Now, in the special case of Mars, we have before us the spectacle of an old world, a world well on in years, a world much older relatively than the earth, halfway between it and the end we see so sadly typified by our moon, a body now practically past possibility of change. To so much about his age Mars bears evidence on his face. He shows unmistakable signs of being old. What we know would follow advancing planetary years is legible there. His continents are all smoothed down; his oceans have all dried up. If he ever had a jeunesse orageuse, it has long since been forgotten. Although called after the turbulent of the gods, he is, and probably always has been, one of the most peaceful of the heavenly bodies. His name is a sad misnomer; indeed, the ancients seem to have been singularly unfortunate in their choice of planetary cognomens. With Mars so peaceful, Jupiter so young, and Venus bashfully dropped in cloud, the planets' names accord but ill with their temperaments.
Mars being thus old himself, we know that evolution on his surface must be similarly advanced. This only informs us of its condition relative to the planet's capabilities. Of its actual state our data are not definite enough to furnish much deduction. But from the fact that our own development has been comparatively a recent thing, and that a long time would be needed to bring even Mars to his present geological condition, we may judge any life he may support to be not only relatively, but really, more advanced than our own.
From the little we can see, such appears to be the case. The evidence of handicraft, if such it be, points to a highly intelligent mind behind it. Irrigation, unscientifically conducted, would not give us such truly wonderful mathematical fitness in the several parts to the whole as we there behold. A mind of no mean order would seem to have presided over the system we see,--a mind certainly of considerably more comprehensiveness than that which presides over the various departments of our own public works. Party politics, at all events, have had no part in them; for the system is planet wide. Quite possibly, such Martian folk are possessed of inventions of which we have not dreamed, and with them electrophones and kinetoscopes are things of a bygone past, preserved with veneration in museums as relics of the clumsy contrivances of the simple childhood of their kind. Certainly, what we see hints at the existence of beings who are in advance of, not behind us, in the race of life.

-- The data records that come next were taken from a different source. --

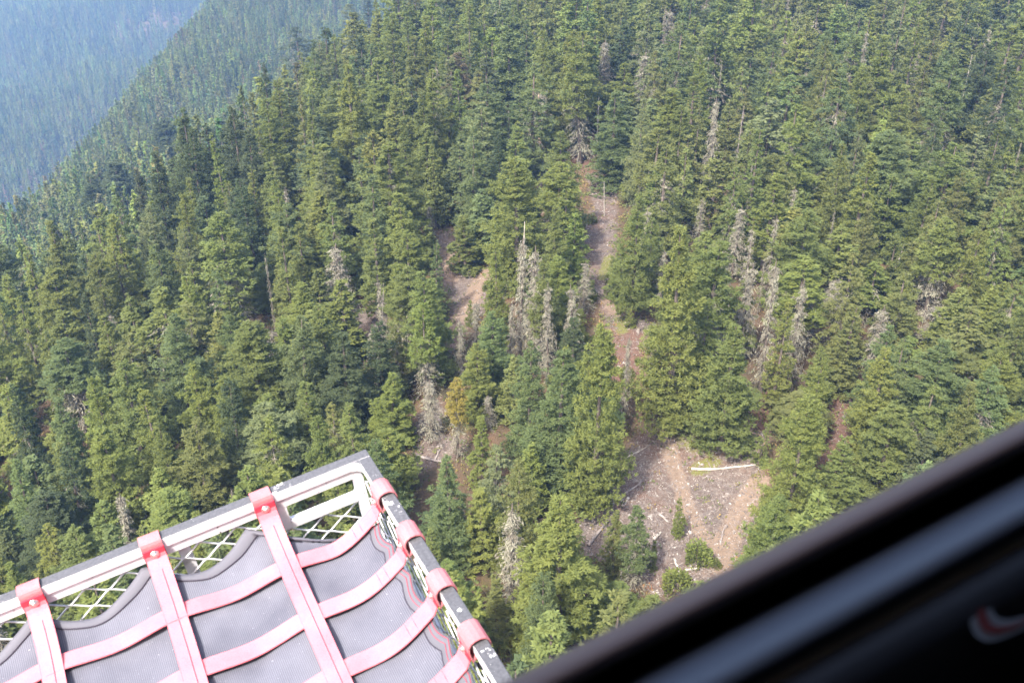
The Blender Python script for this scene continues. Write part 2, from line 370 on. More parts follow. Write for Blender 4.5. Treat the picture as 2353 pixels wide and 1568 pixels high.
Vb, Fb = leaves(np.stack([np.cos(a_)*q_*1.7*(1+.3*np.sin(a_*3)), np.sin(a_)*q_*1.7, zz_], 1), np.stack([np.cos(a_), np.sin(a_), r.normal(.5, .4, 900)], 1), r.normal(0, .6, (900, 3))+np.array([0, 0, 1]), r.uniform(.25, .5, 900), r.uniform(.12, .24, 900))
proto('bush0', 2.3, 1.7, [('leaves', (Vb, Fb), M_FOL), ('stem', trunk_vf(r, 1.6, .06, .02), M_BARK)])

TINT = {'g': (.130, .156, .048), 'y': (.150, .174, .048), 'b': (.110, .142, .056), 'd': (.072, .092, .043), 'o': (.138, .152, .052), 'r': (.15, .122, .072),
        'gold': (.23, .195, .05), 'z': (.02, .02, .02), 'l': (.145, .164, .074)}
TWORD = {'g': 'mid green', 'y': 'bright yellow-green', 'b': 'bluish green', 'd': 'dark green', 'o': 'olive green', 'r': 'rusty brown', 'gold': 'golden yellow', 'l': 'pale green', 'z': 'grey'}
KWORD = {'fir': ('fir_tree', 'broad fir', 'tree'), 'spire': ('spruce_tree', 'narrow spruce', 'tree'), 'hem': ('hemlock_tree', 'drooping hemlock', 'tree'),
         'half': ('half_dead_tree', 'conifer with grey bare lower boughs', 'tree'), 'snag': ('dead_tree', 'dead twiggy conifer', 'dead tree'), 'pole': ('bare_snag', 'bare dead trunk', 'dead tree'),
         'flat': ('dead_pine', 'dead flat-topped pine', 'dead tree'), 'young': ('young_conifer', 'young conifer', 'tree'), 'bush': ('shrub', 'low bush', 'bush')}
PLACED = []          # x, y, crown radius, projected size
used_labels = set()
def plant(key, x, y, h, wd, tint, label=None, rz=None, tilt=0, jit=.0):
    H, Rr, parts = PROTO[key]; z = float(ground(x, y))-.1
    kind = key.rstrip('0123456789'); nm, desc, cat = KWORD[kind]
    o = empty(nm, (x, y, z)); o.scale = (wd/Rr, wd/Rr, h/H); o.rotation_euler = (tilt*.6+float(rng.normal(0, .025)), tilt+float(rng.normal(0, .025)), rng.random()*6.283 if rz is None else rz)
    col = TINT[tint] if isinstance(tint, str) else tint
    jj = rng.normal(1, jit)*rng.normal(1, jit*.35, 3); col = [float(max(.01, c*j)) for c, j in zip(col, jj)]
    tip = z+h; u, v, _ = proj(x, y, tip); u, v = float(u), float(v)
    if label is None:
        tw = TWORD[tint]; size = 'huge ' if h > 31 else 'tall ' if h > 26 else 'small ' if h < 14 else ''
        if kind in ('snag', 'pole', 'flat'): tw = 'grey'
        pu, pv = u/23.52, v/15.68
        if pv > 0.5:
            w3 = 'its tip %d percent across and %d percent down the photo' % (round(pu), round(pv))
        else:
            w3 = 'tip cropped by the top edge, trunk %d percent across the photo' % round(pu)
        if kind == 'half': desc = 'grey-skirted conifer'
        label = f'{size}{tw} {desc}, {w3}'
        kx = 0
        while label in used_labels and kx < 4:
            kx += 1; label = f'{["wider", "thinner", "darker", "paler"][kx-1]} {tw} {desc}, {w3}'
    used_labels.add(label)
    tag(o, label, cat, {'snag': 'dead conifers among the green trees', 'pole': 'bare dead trunks in the forest', 'bush': 'bushes in the clearings', 'young': 'young conifers around the clearings'}.get(kind, 'conifers on the near slope'))
    for pn, pm_ in parts:
        p = bpy.data.objects.new(pn, pm_); COL.objects.link(p); p.parent = o; p['tint'] = col
    PLACED.append((x, y, wd))
    return o
def plantpx(key, u, vt, vb, wpx, tint, label=None, **kw):
    """stand a tree on the ground so that it runs from base height vb to tip (u, vt)"""
    nadir = CY+FPX*math.tan(math.pi/2-PITCH)
    ub = CX+(u-CX)*(nadir-vb)/(nadir-vt)
    x, y = hit(ub, vb); g = float(ground(x, y))
    lo, hi = .5, 60
    for _ in range(30):
        m = (lo+hi)/2; _, v, _ = proj(x, y, g+m)
        if v > vt: lo = m
        else: hi = m
    _, _, d = proj(x, y, g+lo*.4)
    return plant(key, x, y, lo, max(.35, wpx/2*(1.26 if key[:3] in ('fir', 'spi', 'hem') else 1.35 if key[:3] in ('sna', 'hal') else 1.0)*float(d)/FPX), tint, label, **kw)

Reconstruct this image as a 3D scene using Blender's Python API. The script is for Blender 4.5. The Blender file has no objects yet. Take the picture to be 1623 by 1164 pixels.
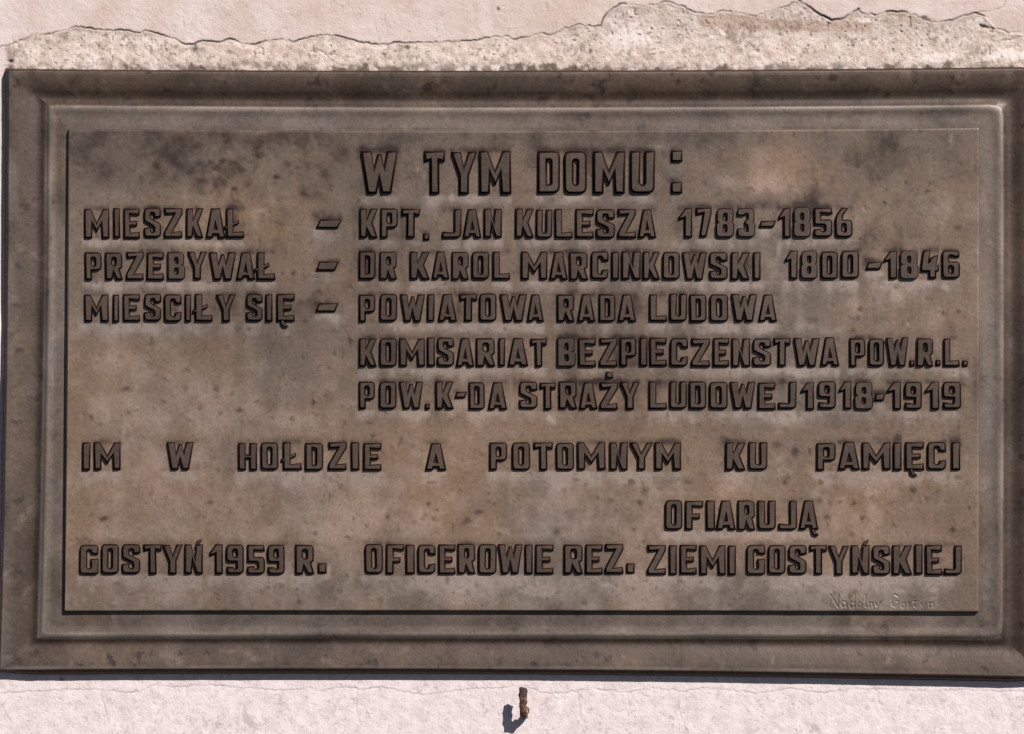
import bpy, math, random
import numpy as np
from mathutils import Vector
from mathutils.geometry import tessellate_polygon

random.seed(7)
rng = np.random.default_rng(11)
scene = bpy.context.scene
C = scene.collection

# ------------------------------------------------------------------ camera
S = 0.000625                 # metres per photograph pixel on the wall plane
PW, PH = 1623.0, 1164.0
FOC = 5000.0                 # focal length in photograph pixels
TILT = math.radians(2.3)     # the camera stands a little low and looks up
D = FOC * S
cam_d = bpy.data.cameras.new('camera')
cam_d.sensor_width = 36.0
cam_d.lens = FOC / PW * 36.0
cam_d.clip_end = 50.0
cam = bpy.data.objects.new('camera', cam_d)
C.objects.link(cam)
CAM = np.array([0.0, -D * math.cos(TILT), -D * math.sin(TILT)])
cam.location = CAM
cam.rotation_euler = (math.pi / 2 + TILT, 0, 0)
scene.camera = cam

# ------------------------------------------------------------------ sky, sun, exposure
SUN = Vector((0.50, -0.60, 0.64)).normalized()      # towards the sun: upper right, in front of the wall
EL = math.asin(SUN.z)
AZ = math.atan2(SUN.x, SUN.y)
w = bpy.data.worlds.new('World'); scene.world = w; w.use_nodes = True
nt = w.node_tree; nt.nodes.clear()
sk = nt.nodes.new('ShaderNodeTexSky'); sk.sky_type = 'NISHITA'; sk.sun_disc = False
sk.air_density = 0.4; sk.dust_density = 0.5; sk.ozone_density = 0.4; sk.sun_elevation = EL; sk.sun_rotation = AZ
bg = nt.nodes.new('ShaderNodeBackground'); bg.inputs[1].default_value = 0.05
wo = nt.nodes.new('ShaderNodeOutputWorld')
nt.links.new(sk.outputs[0], bg.inputs[0]); nt.links.new(bg.outputs[0], wo.inputs[0])
sd = bpy.data.lights.new('sun', 'SUN'); sd.energy = 5.0; sd.angle = math.radians(0.5); sd.color = (1.0, 0.945, 0.88)
so = bpy.data.objects.new('sun', sd); C.objects.link(so)
so.rotation_euler = SUN.to_track_quat('Z', 'Y').to_euler()
scene.view_settings.view_transform = 'Standard'
scene.view_settings.look = 'None'
scene.view_settings.gamma = 1.0
scene.view_settings.exposure = 0.16

# ------------------------------------------------------------------ photograph pixel + height off the wall -> world
UPV = np.array([0.0, -math.sin(TILT), math.cos(TILT)])
FWD = np.array([0.0, math.cos(TILT), math.sin(TILT)])
def unproject(px, py, h):
    """point at height h (pixels) in front of the wall, seen at px, py"""
    px = np.asarray(px, float); py = np.asarray(py, float); h = np.asarray(h, float)
    a = (px - PW / 2) / FOC; b = -(py - PH / 2) / FOC
    dx = a + 0 * b
    dy = FWD[1] + b * UPV[1] + 0 * a
    dz = FWD[2] + b * UPV[2] + 0 * a
    t = (-h * S - CAM[1]) / dy
    return np.stack([CAM[0] + t * dx, CAM[1] + t * dy, CAM[2] + t * dz], -1)

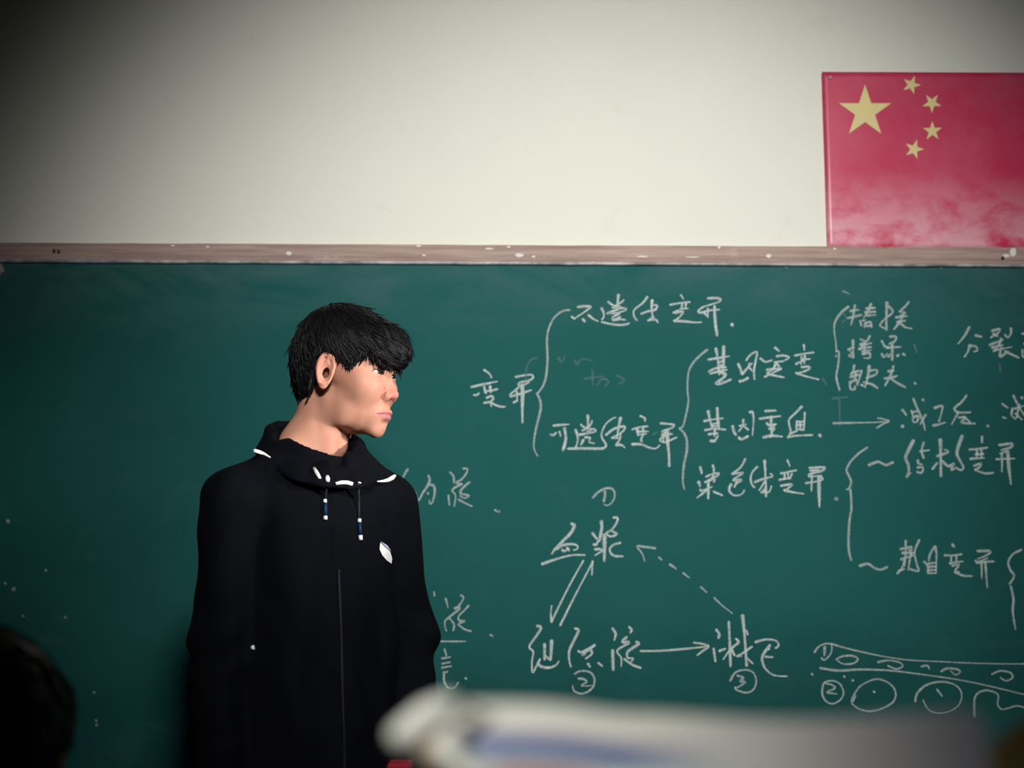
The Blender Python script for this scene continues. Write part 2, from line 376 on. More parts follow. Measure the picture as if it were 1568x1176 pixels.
write('chalk words 染色体变异', 1040, 690, 6.03, A(
 '1.3 195,155 208,205','1.3 180,290 190,325','310,135 320,180 310,240 280,270','250,240 310,215 365,210 340,240 310,250','265,275 325,265 320,290','240,290 280,280','195,360 210,370 300,335','1.3 268,300 268,440','255,360 210,400 165,435','320,380 395,412',
 '608,80 570,150 490,215','490,215 590,205 530,245 500,270','500,275 575,268 535,300','530,290 510,335','480,310 460,360 490,405 540,415 585,395 600,365',
 '720,150 675,200 660,260 670,310 695,340','1.2 788,95 795,200 802,420','700,290 780,260 860,240 845,215','800,270 740,365','800,350 770,385 830,380 850,330','760,385 830,382',
 '1000,90 1020,140','940,210 1000,198 1080,182','975,210 970,265','1005,205 1005,260','925,270 1030,250','1040,215 1020,260','940,325 1000,315 1040,315 1010,345 975,365','970,365 1050,385 1145,398',
 '1205,160 1335,155 1320,185 1210,215 1205,240 1310,230','1210,185 1290,180','1170,300 1240,290 1320,268 1310,240','1225,230 1220,370','1.4 1290,240 1292,400 1295,515','1.2 1450,445'))
write('three chalk rows 替换 增添 缺失', 1260, 440, 5.09, A(
 '250,140 235,230 220,290','215,185 280,175','195,240 260,225 300,215','375,130 355,180 320,235','340,165 405,160','330,195 410,190','350,220 410,215','290,265 300,300','310,260 330,255','330,275 325,310','335,280 370,270 378,310','340,300 375,300',
 '1.2 500,120 495,230 495,330','500,140 545,190 480,250 445,295 480,320','668,115 640,150 600,185','600,190 640,200 600,225','570,235 655,225','620,230 590,280 555,325','580,270 640,260','600,275 640,310 690,322',
 '235,415 235,480 240,545','200,485 240,470','205,530 240,545 215,500','365,380 340,420 290,445','295,405 330,420','300,455 375,435','280,480 375,465','325,440 325,500','310,520 360,510 365,550 320,550','310,500 370,490',
 '460,420 475,450','525,385 570,385 560,420 520,440','500,470 605,465','1.2 540,440 540,565','480,460 510,470','460,520 475,545 500,520','510,540 525,520','580,535 590,525','625,520 640,528',
 '245,610 235,650 220,680','225,665 280,650','215,700 280,680','255,660 250,730','215,740 260,720 265,750','210,740 215,790 245,795 250,770','300,650 270,760','1.2 360,615 350,700 330,775','360,650 420,645 410,680 340,705','320,740 380,755 425,785','300,760 320,770',
 '550,615 530,680 485,765','510,655 550,650','480,710 530,705 578,690','530,710 570,740 640,778','718,748'), 'm', 3.6)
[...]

For answers to such problems we must look to the future. That Mars seems to be inhabited is not the last, but the first word on the subject. More important than the mere fact of the existence of living beings there is the question of what they may be like. Whether we ourselves shall live to learn this cannot, of course, be foretold. One thing, however, we can do, and that speedily: look at things from a standpoint raised above our local point of view; free our minds at least from the shackles that of necessity tether our bodies; recognize the possibility of others in the same light that we do the certainty of ourselves. That we are the sum and substance of the capabilities of the cosmos is something so preposterous as to be exquisitely comic. We pride ourselves upon being men of the world, forgetting that this is but objectionable singularity, unless we are in some wise men of more worlds than one. For after all, we are but a link in a chain. Man is merely this earth's highest production up to date. That he in any sense gauges the possibilities of the universe is humorous. He does not, as we can easily foresee, even gauge those of this planet. He has been steadily bettering from an immemorial past, and will apparently continue to improve through an incalculable future. Still less does he gauge the universe about him. He merely typifies in an imperfect way what is going on elsewhere, and what, to a mathematical certainty, is in some corners of the cosmos indefinitely excelled.
If astronomy teaches anything, it teaches that man is but a detail in the evolution of the universe, and that resemblant though diverse details are inevitably to be expected in the host of orbs around him. He learns that though he will probably never find his double anywhere, he is destined to discover any number of cousins scattered through space.